Schemers: Review

Schemers

By Fergus Henderson. Davie, a cocky wee man from Dundee, gets his leg mashed by a local tough whose fiancé he’s just recently slept with. With that his dreams of football are now over, so Davie sets about trying to promote local gigs to impress another woman, Shona, the student nurse that treated him during his recovery. So begins the scrappy, and true, story of band manager Dave Maclean.

Maclean is now most well-known for managing Placebo, but Schemers, which Maclean wrote and directed, tells the tale of how he got started in his local Dundee, graduating from small gigs to a climactic Iron Maiden gig at the Caird Hall.

Set somewhere between the late 70s and early 80s, Schemers is crammed with music from the time, making its soundtrack a hoot to listen to, including Dundee’s own The Associates, as well as Hawkwind and others. At times it seems like the budget has mainly been put towards making the soundtrack as classic as possible.

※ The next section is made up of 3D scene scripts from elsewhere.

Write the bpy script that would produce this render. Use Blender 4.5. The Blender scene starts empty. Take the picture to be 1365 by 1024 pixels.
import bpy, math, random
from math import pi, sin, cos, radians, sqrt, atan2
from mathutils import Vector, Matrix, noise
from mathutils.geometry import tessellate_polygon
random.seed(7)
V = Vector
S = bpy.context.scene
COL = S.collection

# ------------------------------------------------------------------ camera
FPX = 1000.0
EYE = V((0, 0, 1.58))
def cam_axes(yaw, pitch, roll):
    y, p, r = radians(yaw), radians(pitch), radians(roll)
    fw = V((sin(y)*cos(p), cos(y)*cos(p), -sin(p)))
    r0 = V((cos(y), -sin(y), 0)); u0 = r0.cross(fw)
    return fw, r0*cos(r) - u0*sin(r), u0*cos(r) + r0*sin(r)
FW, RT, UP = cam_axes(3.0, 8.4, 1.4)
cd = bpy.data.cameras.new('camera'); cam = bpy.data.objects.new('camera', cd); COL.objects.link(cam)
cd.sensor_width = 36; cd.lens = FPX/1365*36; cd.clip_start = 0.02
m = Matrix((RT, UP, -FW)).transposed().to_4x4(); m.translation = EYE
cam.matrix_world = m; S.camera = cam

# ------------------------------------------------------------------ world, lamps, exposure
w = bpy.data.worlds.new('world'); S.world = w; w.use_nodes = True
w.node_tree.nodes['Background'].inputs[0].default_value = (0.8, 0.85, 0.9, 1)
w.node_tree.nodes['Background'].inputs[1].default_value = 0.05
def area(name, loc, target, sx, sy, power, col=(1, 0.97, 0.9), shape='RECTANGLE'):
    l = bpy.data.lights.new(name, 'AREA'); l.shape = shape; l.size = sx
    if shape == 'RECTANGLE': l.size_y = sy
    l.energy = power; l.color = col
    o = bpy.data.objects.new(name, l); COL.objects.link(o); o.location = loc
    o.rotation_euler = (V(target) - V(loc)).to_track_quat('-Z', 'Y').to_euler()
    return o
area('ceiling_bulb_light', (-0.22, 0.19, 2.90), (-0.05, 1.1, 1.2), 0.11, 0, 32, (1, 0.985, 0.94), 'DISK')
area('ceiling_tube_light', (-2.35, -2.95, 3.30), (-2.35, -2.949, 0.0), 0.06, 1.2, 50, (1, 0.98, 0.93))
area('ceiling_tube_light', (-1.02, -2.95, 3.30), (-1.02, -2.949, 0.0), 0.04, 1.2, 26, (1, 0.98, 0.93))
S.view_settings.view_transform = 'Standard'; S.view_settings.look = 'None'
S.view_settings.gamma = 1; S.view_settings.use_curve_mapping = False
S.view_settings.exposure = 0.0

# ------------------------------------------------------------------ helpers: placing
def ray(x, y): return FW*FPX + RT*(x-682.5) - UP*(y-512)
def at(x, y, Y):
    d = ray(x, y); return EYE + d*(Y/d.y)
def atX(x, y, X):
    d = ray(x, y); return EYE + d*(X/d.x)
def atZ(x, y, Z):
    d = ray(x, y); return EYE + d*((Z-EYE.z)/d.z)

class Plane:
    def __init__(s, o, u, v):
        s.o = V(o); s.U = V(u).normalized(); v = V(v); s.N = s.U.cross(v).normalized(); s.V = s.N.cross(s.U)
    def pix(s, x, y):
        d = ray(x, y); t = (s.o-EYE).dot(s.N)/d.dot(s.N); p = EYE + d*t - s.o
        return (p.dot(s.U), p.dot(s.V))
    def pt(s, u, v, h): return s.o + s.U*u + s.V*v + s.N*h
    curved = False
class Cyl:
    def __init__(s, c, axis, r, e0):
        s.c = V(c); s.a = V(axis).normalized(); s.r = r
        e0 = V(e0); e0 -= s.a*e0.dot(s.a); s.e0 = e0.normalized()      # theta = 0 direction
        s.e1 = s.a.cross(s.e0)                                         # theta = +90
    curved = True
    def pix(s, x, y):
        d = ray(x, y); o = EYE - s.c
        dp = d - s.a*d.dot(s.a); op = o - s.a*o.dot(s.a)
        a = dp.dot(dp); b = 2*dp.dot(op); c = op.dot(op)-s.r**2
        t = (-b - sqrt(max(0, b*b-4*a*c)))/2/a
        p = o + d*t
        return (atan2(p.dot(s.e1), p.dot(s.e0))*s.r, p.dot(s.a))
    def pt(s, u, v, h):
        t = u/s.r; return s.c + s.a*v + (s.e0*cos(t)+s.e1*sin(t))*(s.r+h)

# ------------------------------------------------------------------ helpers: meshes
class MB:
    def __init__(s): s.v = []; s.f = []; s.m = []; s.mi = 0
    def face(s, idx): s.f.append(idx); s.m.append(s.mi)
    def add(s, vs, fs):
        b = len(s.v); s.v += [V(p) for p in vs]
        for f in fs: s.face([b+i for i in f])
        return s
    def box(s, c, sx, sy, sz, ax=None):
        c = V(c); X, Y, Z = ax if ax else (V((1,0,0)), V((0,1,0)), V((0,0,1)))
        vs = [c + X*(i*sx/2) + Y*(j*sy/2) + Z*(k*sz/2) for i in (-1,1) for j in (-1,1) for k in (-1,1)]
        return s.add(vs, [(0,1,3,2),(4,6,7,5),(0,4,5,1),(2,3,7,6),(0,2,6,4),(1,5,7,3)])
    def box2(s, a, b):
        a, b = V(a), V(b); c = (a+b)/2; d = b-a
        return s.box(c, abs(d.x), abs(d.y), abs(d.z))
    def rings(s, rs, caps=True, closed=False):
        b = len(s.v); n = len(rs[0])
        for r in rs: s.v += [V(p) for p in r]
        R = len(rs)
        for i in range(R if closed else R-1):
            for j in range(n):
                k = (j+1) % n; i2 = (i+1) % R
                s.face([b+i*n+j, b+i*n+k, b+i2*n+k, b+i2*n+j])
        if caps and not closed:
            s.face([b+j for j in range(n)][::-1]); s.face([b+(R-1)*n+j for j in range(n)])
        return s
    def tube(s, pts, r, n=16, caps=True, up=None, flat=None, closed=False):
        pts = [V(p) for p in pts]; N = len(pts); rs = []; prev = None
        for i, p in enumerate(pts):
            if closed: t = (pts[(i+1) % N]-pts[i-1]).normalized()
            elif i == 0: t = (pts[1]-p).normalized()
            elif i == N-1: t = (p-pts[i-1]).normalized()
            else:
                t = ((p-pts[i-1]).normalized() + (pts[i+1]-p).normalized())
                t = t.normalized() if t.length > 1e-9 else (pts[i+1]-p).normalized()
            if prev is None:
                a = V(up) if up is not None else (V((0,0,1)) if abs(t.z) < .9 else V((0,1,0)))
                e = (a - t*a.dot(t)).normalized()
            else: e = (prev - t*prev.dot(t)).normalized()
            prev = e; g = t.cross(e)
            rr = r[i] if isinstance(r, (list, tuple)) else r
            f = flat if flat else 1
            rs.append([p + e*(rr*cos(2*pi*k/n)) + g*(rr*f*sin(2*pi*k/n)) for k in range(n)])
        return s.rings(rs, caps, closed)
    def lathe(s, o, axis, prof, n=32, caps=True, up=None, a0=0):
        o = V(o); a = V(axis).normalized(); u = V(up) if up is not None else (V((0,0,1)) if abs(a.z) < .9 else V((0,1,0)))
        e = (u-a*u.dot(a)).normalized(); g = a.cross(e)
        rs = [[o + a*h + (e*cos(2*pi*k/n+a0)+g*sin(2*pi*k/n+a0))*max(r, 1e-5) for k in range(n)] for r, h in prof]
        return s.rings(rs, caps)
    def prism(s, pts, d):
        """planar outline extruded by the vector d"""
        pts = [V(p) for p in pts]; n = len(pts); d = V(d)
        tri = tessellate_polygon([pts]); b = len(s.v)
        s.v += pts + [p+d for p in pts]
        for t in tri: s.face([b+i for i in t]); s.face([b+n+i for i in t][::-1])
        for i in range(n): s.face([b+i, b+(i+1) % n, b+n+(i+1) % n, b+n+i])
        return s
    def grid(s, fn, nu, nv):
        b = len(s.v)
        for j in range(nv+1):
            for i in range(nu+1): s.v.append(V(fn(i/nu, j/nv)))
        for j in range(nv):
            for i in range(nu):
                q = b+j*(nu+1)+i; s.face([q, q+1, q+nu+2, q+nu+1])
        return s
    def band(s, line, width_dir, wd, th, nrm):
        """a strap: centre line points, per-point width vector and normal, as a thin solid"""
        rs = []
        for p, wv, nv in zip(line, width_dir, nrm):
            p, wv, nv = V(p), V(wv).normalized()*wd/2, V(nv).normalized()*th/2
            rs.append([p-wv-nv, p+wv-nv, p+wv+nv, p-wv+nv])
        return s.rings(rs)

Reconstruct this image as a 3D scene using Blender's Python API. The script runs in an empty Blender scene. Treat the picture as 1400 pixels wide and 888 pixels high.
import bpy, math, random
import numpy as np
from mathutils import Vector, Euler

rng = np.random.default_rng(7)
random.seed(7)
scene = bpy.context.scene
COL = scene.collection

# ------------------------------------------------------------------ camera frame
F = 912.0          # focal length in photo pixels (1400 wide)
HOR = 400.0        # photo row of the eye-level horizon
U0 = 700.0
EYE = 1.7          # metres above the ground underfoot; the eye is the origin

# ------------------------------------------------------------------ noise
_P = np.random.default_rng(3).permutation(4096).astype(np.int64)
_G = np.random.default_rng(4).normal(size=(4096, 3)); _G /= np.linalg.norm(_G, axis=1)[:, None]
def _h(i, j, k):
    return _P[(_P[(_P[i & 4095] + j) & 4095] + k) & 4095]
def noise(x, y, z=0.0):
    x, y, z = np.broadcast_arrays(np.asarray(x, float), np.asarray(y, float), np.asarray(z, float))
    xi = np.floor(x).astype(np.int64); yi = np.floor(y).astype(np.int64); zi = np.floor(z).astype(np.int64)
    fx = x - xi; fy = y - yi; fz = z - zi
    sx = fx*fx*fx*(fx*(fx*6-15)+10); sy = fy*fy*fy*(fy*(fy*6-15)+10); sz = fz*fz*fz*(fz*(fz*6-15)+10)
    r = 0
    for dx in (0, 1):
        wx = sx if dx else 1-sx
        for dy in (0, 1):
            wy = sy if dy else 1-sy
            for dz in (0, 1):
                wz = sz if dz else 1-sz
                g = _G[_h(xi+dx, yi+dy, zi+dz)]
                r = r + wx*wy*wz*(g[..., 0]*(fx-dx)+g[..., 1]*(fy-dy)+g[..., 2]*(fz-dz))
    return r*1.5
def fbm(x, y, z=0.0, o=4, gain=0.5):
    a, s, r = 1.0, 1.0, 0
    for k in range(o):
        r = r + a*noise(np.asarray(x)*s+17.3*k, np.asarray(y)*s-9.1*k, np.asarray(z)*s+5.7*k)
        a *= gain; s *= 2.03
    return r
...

Lead actor Conor Berry is an archetypically Scottish chancer as Davie, the kind of instantly likeable, charismatic character that Schemers rests the film’s heavy lifting on. Not only is his voiceover omnipresent throughout, but his is the only character that is properly fleshed out. Not that the rest of the ensemble don’t invest their characters with plenty of life, most notably Sean Conor as pal Scot and Alastair Thomson Mills as Fergie, the criminal Davie becomes indebted to. 

Herein lie the film’s main weakness, which is that – aside from Berry’s terrific performance and Maclean’s natural passion for his story – the film hits very predictable beats, and the supporting characters are very recognisable types. They are certainly all played with passion, but that doesn’t stop them seeming puzzlingly rote for a film made by the man who was supposedly pals with their real life counterparts. As for love interest Shona (Tara Lee), her character is sadly sidelined and undeveloped.

Still, this is a quintessentially Scottish (and Dundonian) film. You could compare it to Bill Forsyth’s That Sinking Feeling, in that it is a first time, low-budget-rough-around-the-edges kind of film that is buoyed by its warmth and the talents of its cast, imbued with a fundamentally Scottish sense of things, paying affectionate tribute to its own part of the world.

Dundee is never seen onscreen – Schemers thus represents the kind of win that will be celebrated and that Dundonians will point to with pride. 

Schemers will be in UK Cinemas from 25th September.